For the Founding A GmbH requires share capital of at least €25,000. Founders must submit half of this capital when registering with the commercial register. As an alternative to this cash-based foundation, however, a non-cash foundation can also involve contributing marketable assets with a quantifiable economic value to the company. These include real estate and movable assets, as well as copyrights and receivables.
Previously, founders had to appear in person at a notary's office for such incorporations – this is now no longer necessary in most cases. A notary appointment is still mandatory only if a notarial deed is required.
This is made possible by the Law supplementing the provisions for the implementation of the Digitalisation Directive (DiREG), which was passed by the Bundestag in June 2022. The supplementary law to the DiRUG (Law on the Implementation of the Digitalisation Directive) of July 2021 regulates the concrete implementation of the DiRUG, for example through changes to the Commercial Code, the Federal Notary Act and the Notarisation Act.
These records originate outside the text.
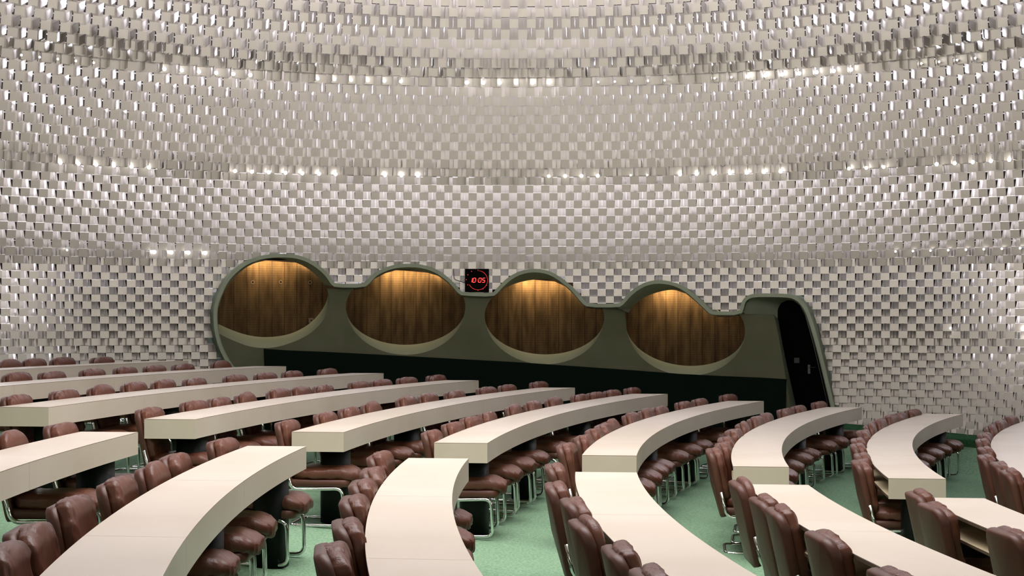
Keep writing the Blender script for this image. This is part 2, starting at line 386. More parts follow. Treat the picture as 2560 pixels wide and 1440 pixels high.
        h = MB(); h.box((0, 0, 0), (.075, .03, .075), 0, MM); h.box((0, -.017, 0), (.02, .006, .02), 1, MM)
        s = h.obj('wall_switch', [M['brass'], M['black']]); tag(s, 'small metal switch box on the concrete in the leftmost round opening', 'switch')

# face of the wall between the openings
DOOR_F = [(1861, 785), (1862, 770), (1867, 757), (1876, 747), (1890, 742), (1925, 741.5), (1965, 742.5), (1985, 747), (2003, 763), (2015, 786), (2035, 862), (2067, 1000), (2081, 1070)]
DOOR_B = [(1944, 800), (1944, 780), (1945, 772), (1948, 765), (1953, 758), (1960, 754), (1970, 751), (1984, 752), (2000, 764), (2012, 787), (2033, 862), (2066, 1000), (2079, 1070)]
face = [(640, 1002), (604, 945), (571, 900), (556, 868)]
face += [p for p in lower_loops[0]]
for k in (1, 2, 3):
    l0 = face[-1]; nx = lower_loops[k][0]
    face += [(l0[0] + 14, INN2_y) for INN2_y in [l0[1] + .5]] if False else []
    face += ([(1547, 769), (1561, 771)] if k == 3 else []) + list(lower_loops[k])
face += [(1861, 786), (1935, 786), (1950, 864), (1965, 949), (1985, 1075), (1800, 1075), (1300, 1060), (800, 1010)]
V = [ray_cyl(x, y, RF) for x, y in face]
fc = []
for t in tessellate_polygon([[Vector((x, -y, 0)) for x, y in face]]): fc.append(tuple(t))
# refine along the curve of the wall
me = mesh('wall_rear', V, fc); bm = bmesh.new(); bm.from_mesh(me)
bmesh.ops.subdivide_edges(bm, edges=[e for e in bm.edges if e.calc_length() > .5], cuts=5, use_grid_fill=False)
bmesh.ops.triangulate(bm, faces=bm.faces)
for v in bm.verts:
    dx, dy = v.co.x - DC[0], v.co.y - DC[1]; q = math.hypot(dx, dy); v.co.x = DC[0] + dx / q * RF; v.co.y = DC[1] + dy / q * RF
bm.to_mesh(me); bm.free()
M['face'] = noise_mix(mat('shaded_sage_plaster', srgb(98, 98, 76), 0.9, spec=.2), srgb(93, 93, 71), srgb(103, 103, 82), 1.5, bump=0.15, bdist=0.003, bscale=25)  # olive plaster, its base darkened further to hold the shade of the overhang
wr = link('wall_rear', me, M['face']); tag(wr, kind='structure')
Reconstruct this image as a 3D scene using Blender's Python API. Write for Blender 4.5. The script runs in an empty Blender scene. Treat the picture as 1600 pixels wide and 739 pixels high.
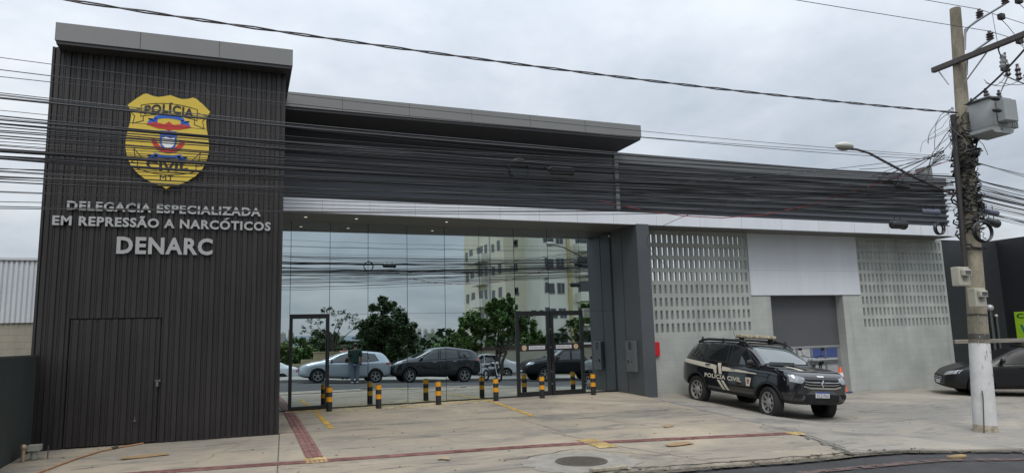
import bpy, bmesh, math, random
import numpy as np
from mathutils import Vector, Matrix
from mathutils.bvhtree import BVHTree

SC = bpy.context.scene
COL = SC.collection
R = math.radians
rnd = random.Random(7)

# ---------------------------------------------------------------- camera, sky, sun, exposure
def cam_axes(yaw, pitch, roll):
    f = Vector((math.sin(yaw)*math.cos(pitch), math.cos(yaw)*math.cos(pitch), math.sin(pitch)))
    r = Vector((math.cos(yaw), -math.sin(yaw), 0)); u = r.cross(f)
    return (math.cos(roll)*r + math.sin(roll)*u, -math.sin(roll)*r + math.cos(roll)*u, f)
cd = bpy.data.cameras.new('camera'); cam = bpy.data.objects.new('camera', cd); COL.objects.link(cam)
cr, cu, cf = cam_axes(0.370027, 0.1433976, -0.0275256)
m = Matrix((cr, cu, -cf)).transposed().to_4x4(); m.translation = (0, -17, 1.555)
cam.matrix_world = m
cd.sensor_width = 36; cd.lens = 24.3; cd.clip_start = 0.05; cd.clip_end = 9000
SC.camera = cam

SUN_EL, SUN_AZ = R(56), R(200)          # azimuth from +Y clockwise
w = bpy.data.worlds.new('World'); SC.world = w; w.use_nodes = True
nt = w.node_tree; nt.nodes.clear()
def N(t, **k):
    n = nt.nodes.new(t)
    for a, b in k.items(): setattr(n, a, b)
    return n
out = N('ShaderNodeOutputWorld'); bg = N('ShaderNodeBackground'); bg.inputs['Strength'].default_value = 0.1
sky = N('ShaderNodeTexSky'); sky.sky_type = 'NISHITA'; sky.sun_disc = False
sky.sun_elevation = SUN_EL; sky.sun_rotation = SUN_AZ; sky.air_density = 1.0; sky.dust_density = 2.0
tc = N('ShaderNodeTexCoord'); sep = N('ShaderNodeSeparateXYZ')
nt.links.new(tc.outputs['Generated'], sep.inputs[0])
def MT(op, a, b=None, clamp=False):
    n = N('ShaderNodeMath', operation=op); n.use_clamp = clamp
    for i, x in enumerate((a, b)):
        if x is None: continue
        if isinstance(x, (int, float)): n.inputs[i].default_value = x
        else: nt.links.new(x, n.inputs[i])
    return n.outputs[0]
zz = MT('ADD', MT('MAXIMUM', sep.outputs['Z'], 0.0), 0.22)
cmb = N('ShaderNodeCombineXYZ')
nt.links.new(MT('DIVIDE', sep.outputs['X'], zz), cmb.inputs['X'])
nt.links.new(MT('DIVIDE', sep.outputs['Y'], zz), cmb.inputs['Y'])
cmb.inputs['Z'].default_value = 3.7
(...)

Further changes due to the Digitalisation Directive
In addition to enabling online incorporation, the laws introduced further changes: Since August 1, 2022, notarial certification can also be performed via video communication during registration. The documents created in this way can then be submitted directly digitally by the notary. Furthermore, the publication of register entries has been simplified by eliminating the need for publication in a separate announcement portal. Instead, disclosure is achieved by making a register entry available (online) for the first time in the respective register. Furthermore, since the law came into force, retrieval fees have been waived for retrieving data from the commercial register or documents submitted to the register.
With the changes that came into effect on August 1, 2023 – i.e. enabling online incorporation – the DiRUG is now fully in force.